• Work required: Include the line containing "return m, nt, nt.nodes['Principled BSDF']" and all lines before it, repeated exactly from the listing below, without pictures.

• Collected data:

★ ★ ★ ★ ★ ★ ★

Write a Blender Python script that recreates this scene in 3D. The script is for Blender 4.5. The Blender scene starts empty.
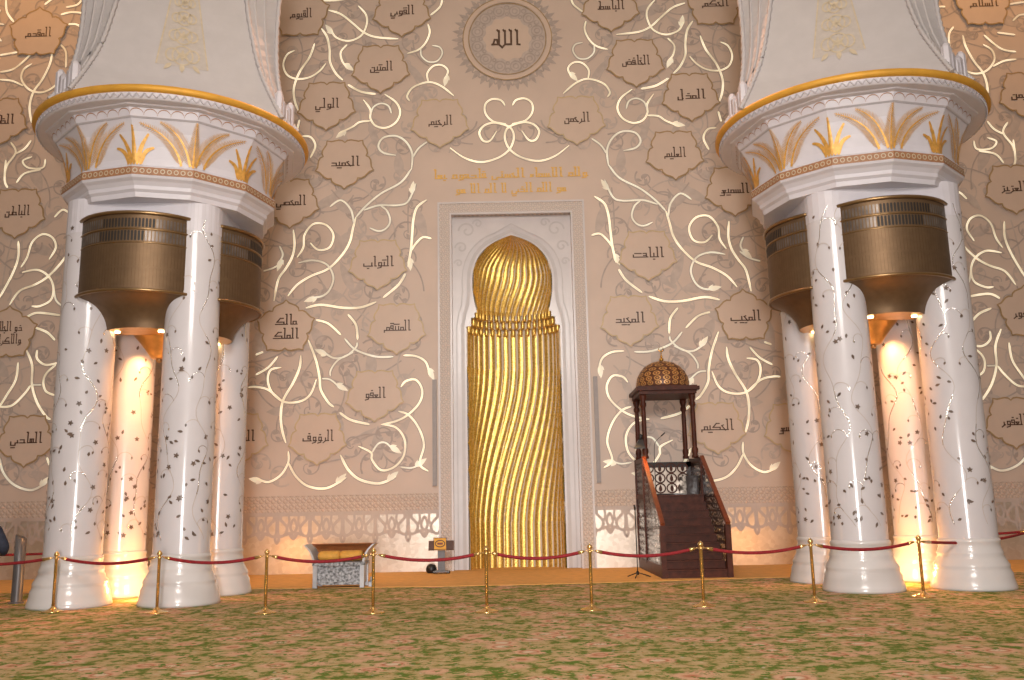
import bpy, bmesh, math, random
from mathutils import Vector, Matrix
PI = math.pi
random.seed(7)
SC = bpy.context.scene
COL = SC.collection

# ------------------------------------------------------------------ camera model (measured from the place)
F = 900.0
PITCH = math.atan(168 / 900.0)
ROLL = math.radians(1.15)
EYE = 1.6
_f = Vector((0, math.cos(PITCH), math.sin(PITCH)))
_r0 = Vector((1, 0, 0))
_u0 = _r0.cross(_f)
CR = math.cos(ROLL) * _r0 - math.sin(ROLL) * _u0
CU = math.sin(ROLL) * _r0 + math.cos(ROLL) * _u0
WALL = 24.3            # distance of the qibla wall
AX = 0.04              # axis of symmetry of the wall

def at(px, py, D):
    d = _f * F + CR * (px - 512) + CU * (340 - py)
    t = D / d.y
    return d.x * t, EYE + d.z * t

def wp(px, py):        # survey point on the wall face -> (x, z)
    return at(px, py, WALL)

# ------------------------------------------------------------------ materials
def new_mat(name):
    m = bpy.data.materials.new(name)
    m.use_nodes = True
    nt = m.node_tree
    return m, nt, nt.nodes['Principled BSDF']

def N(nt, typ, **kw):
    n = nt.nodes.new(typ)
    for k, v in kw.items():
        setattr(n, k, v)
    return n

def ramp(nt, stops, interp='LINEAR'):
    r = N(nt, 'ShaderNodeValToRGB')
    cr = r.color_ramp
    cr.interpolation = interp
    while len(cr.elements) > 1:
        cr.elements.remove(cr.elements[0])
    for i, (p, c) in enumerate(stops):
        e = cr.elements[0] if i == 0 else cr.elements.new(p)
        e.position = p
        e.color = (c[0], c[1], c[2], 1)
    return r

def mat(name, col, rough=0.5, metal=0.0, noise=0.0, nscale=6.0, bump=0.0, bscale=60.0, emit=None, estr=0.0, coat=0.0, spec=0.5, col2=None):
    m, nt, b = new_mat(name)
    tc = N(nt, 'ShaderNodeTexCoord')
    nz = N(nt, 'ShaderNodeTexNoise')
    nz.inputs['Scale'].default_value = nscale
    nz.inputs['Detail'].default_value = 4
    nt.links.new(tc.outputs['Object'], nz.inputs['Vector'])
    c2 = col2 or tuple(max(0, c * (1 - noise)) for c in col)
    c1 = col if col2 else tuple(min(1, c * (1 + noise * .6)) for c in col)
    rp = ramp(nt, [(0.3, c2), (0.7, c1)])
    nt.links.new(nz.outputs['Fac'], rp.inputs['Fac'])
    nt.links.new(rp.outputs['Color'], b.inputs['Base Color'])
    b.inputs['Roughness'].default_value = rough
    b.inputs['Metallic'].default_value = metal
    b.inputs['Coat Weight'].default_value = coat
    b.inputs['Coat Roughness'].default_value = 0.15 if 'marble' in name else 0.06
    b.inputs['Specular IOR Level'].default_value = spec
    if bump:
        n2 = N(nt, 'ShaderNodeTexNoise')
        n2.inputs['Scale'].default_value = bscale
        n2.inputs['Detail'].default_value = 3
        nt.links.new(tc.outputs['Object'], n2.inputs['Vector'])
        bp = N(nt, 'ShaderNodeBump')
        bp.inputs['Strength'].default_value = bump
        bp.inputs['Distance'].default_value = 0.02
        nt.links.new(n2.outputs['Fac'], bp.inputs['Height'])
        nt.links.new(bp.outputs['Normal'], b.inputs['Normal'])
    if emit:
        b.inputs['Emission Color'].default_value = (*emit, 1)
        b.inputs['Emission Strength'].default_value = estr
    return m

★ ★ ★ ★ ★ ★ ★

• Finished exercise:
Write a Blender Python script that recreates this scene in 3D. The script is for Blender 4.5. The Blender scene starts empty.
import bpy, bmesh, math, random
from mathutils import Vector, Matrix
PI = math.pi
random.seed(7)
SC = bpy.context.scene
COL = SC.collection

# ------------------------------------------------------------------ camera model (measured from the place)
F = 900.0
PITCH = math.atan(168 / 900.0)
ROLL = math.radians(1.15)
EYE = 1.6
_f = Vector((0, math.cos(PITCH), math.sin(PITCH)))
_r0 = Vector((1, 0, 0))
_u0 = _r0.cross(_f)
CR = math.cos(ROLL) * _r0 - math.sin(ROLL) * _u0
CU = math.sin(ROLL) * _r0 + math.cos(ROLL) * _u0
WALL = 24.3            # distance of the qibla wall
AX = 0.04              # axis of symmetry of the wall

def at(px, py, D):
    d = _f * F + CR * (px - 512) + CU * (340 - py)
    t = D / d.y
    return d.x * t, EYE + d.z * t

def wp(px, py):        # survey point on the wall face -> (x, z)
    return at(px, py, WALL)

# ------------------------------------------------------------------ materials
def new_mat(name):
    m = bpy.data.materials.new(name)
    m.use_nodes = True
    nt = m.node_tree
    return m, nt, nt.nodes['Principled BSDF']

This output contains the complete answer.